Fine-scale spatial data to validate behavioural traits of iconic reef fishes (#65)

Robert Streit 1 2 3 , David Bellwood 1 2 3
  1. James Cook University, Townsville, QLD, Australia
  2. ARC Centre of Excellence for Coral Reef Studies, Townsville, QLD, Australia
  3. Research Hub for Coral Reef Ecosystem Functions, Townsville

If we want to understand or predict future ecosystem composition, it is important to validate whether well-known traits of animals remain ecologically relevant. Highly specialised species, for example, may die or be forced to relocate, as habitats change. But what about more nuanced shifts or adjustments to new circumstances? Obligate coral-dwelling damselfishes on coral reefs are known to depend on live branching coral to survive. However, in recent studies, they were observed to survive the localized extinction of their primary habitat following coral bleaching. To address this apparent paradox in the trait of coral dependence, we documented the fine-scale spatial behaviour of obligate coral-dwellers in relation to habitat quality. We found very little effect of habitat quality on space use. Thus, obligate coral-dwelling fishes may prefer branching live coral, but their ‘obligate’ dependence may be more flexible and context dependent.
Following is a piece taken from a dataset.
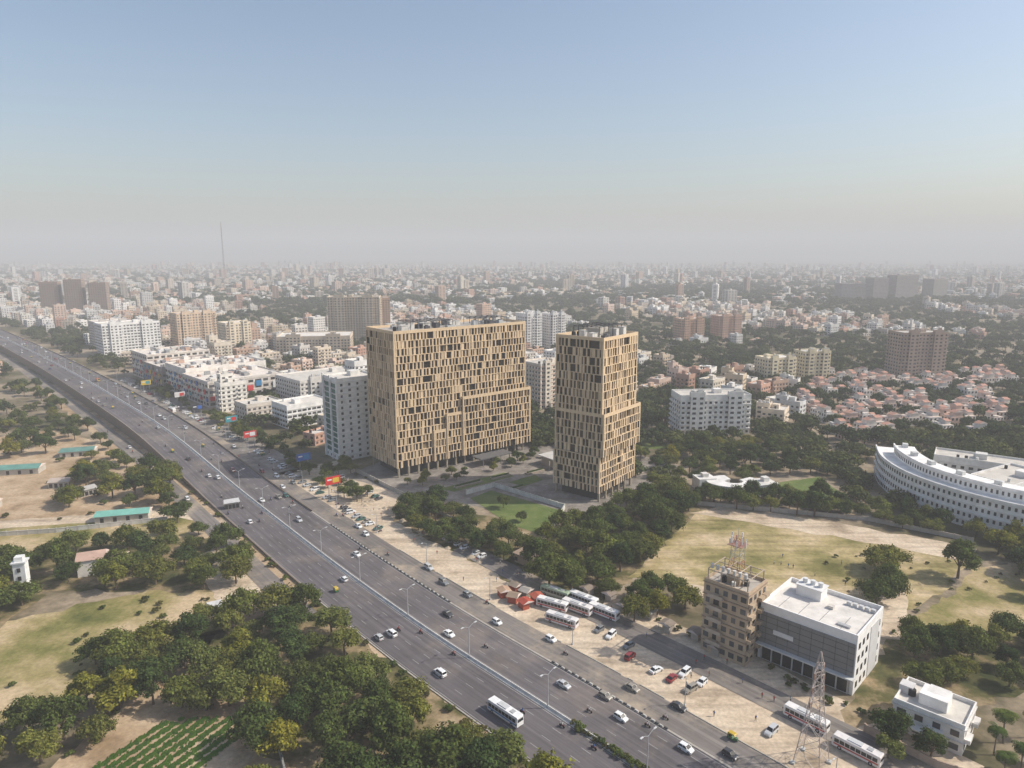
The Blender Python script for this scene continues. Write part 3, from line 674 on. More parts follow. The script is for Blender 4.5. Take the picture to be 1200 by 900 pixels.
sbox(8, -6, H_+.13, 3.4, 1.2, .5, MET, (.4, .4, .4)); sbox(2, 1.5, H_+.13, 1.6, 1.6, .9, WALL, (.6, .55, .5))
for f in range(4):
    for i in range(6): sbox(W_/2+.03, -D_/2+2.2+i*3.2, 1.5+f*3.7, .1, 1.4, 1.7, GLASS, (.03, .03, .035))
sbox(W_/2+.06, 4, .2, .14, 7, H_-1, CLAD, (.6, .59, .58))
put(mb, 'showroom_building'); occ_rect(sx, sy, 28, 23, re)
mb = MB(); building(mb, 103, 151, 15, 12, 7, re, (.80, .77, .73), random.Random(61), fl=3.4, balc=.3); mb.box(103, 151, 7, 6, 5, 2.8, WALL, (.8, .78, .75), re); mb.box(99, 156, 7, 3, 3, 2.0, WALL, (.68, .66, .64), re)
mb.box(98, 146.5, 3.2, 8, 4, .25, WALL, (.7, .68, .64), re); put(mb, 'white_house'); occ_rect(103, 151, 15, 12, re)
wall_run('boundary_wall', [(86, 150), (96, 138), (112, 128)], 2, (.5, .38, .3))

# crescent school: two stepped tiers
mb = MB(); AP = [tuple(p) for p in catmull([(192, 352), (184, 330), (183, 304), (193, 278), (211, 258), (237, 244), (268, 238)], 4.2)]; wc = (.84, .82, .79)
def nrm2(i):
    a = Vector(AP[max(i-1, 0)]); b = Vector(AP[min(i+1, len(AP)-1)]); t = (b-a).normalized(); return Vector((-t.y, t.x))
def arc_tier(o0, o1, z0, z1, i0, i1, nfl):
    for i in range(i0, i1):
        a, b = Vector(AP[i])+nrm2(i)*o0, Vector(AP[i+1])+nrm2(i+1)*o0; d, c = Vector(AP[i])+nrm2(i)*o1, Vector(AP[i+1])+nrm2(i+1)*o1
        mb.hexa([(a.x, a.y, z0), (b.x, b.y, z0), (c.x, c.y, z0), (d.x, d.y, z0), (a.x, a.y, z1), (b.x, b.y, z1), (c.x, c.y, z1), (d.x, d.y, z1)], WALL, wc)
        t = (b-a).normalized(); n = -nrm2(i); L = (b-a).length; ang = math.atan2(t.y, t.x); m = (a+b)/2; fh = (z1-z0)/nfl
        for f in range(nfl):
            z = z0+fh*.28+f*fh
            for k in (.25, .75):
                w = a.lerp(b, k)+n*.06; mb.box(w.x, w.y, z, L*.2, .12, fh*.42, GLASS, (.04, .044, .05), ang)
            mb.box(m.x+n.x*.3, m.y+n.y*.3, z+fh*.56, L*1.02, .4, .12, WALL, (.78, .77, .75), ang)
        mb.box(m.x+n.x*.2, m.y+n.y*.2, z1-.4, L*1.04, .6, 1.3, WALL, (.84, .82, .8), ang)
        if i % 4 == 2 and o0 > 0: q = (a+c)/2; mb.box(q.x, q.y, z1, 3, 2.4, 1.8, WALL, (.6, .6, .58), ang)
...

As ecosystems reconfigure, plasticity in behavioural traits may be critical for the persistence of fish populations. Likewise, plasticity may be required of us – attempting to quantify ecology using traits. Rather than relying on pre-existing measurements and retrofitting ecological relevance to them, the key may be to invert the process, i.e. to identify context-specific ecological processes first and then identify traits as quantifiable proxies.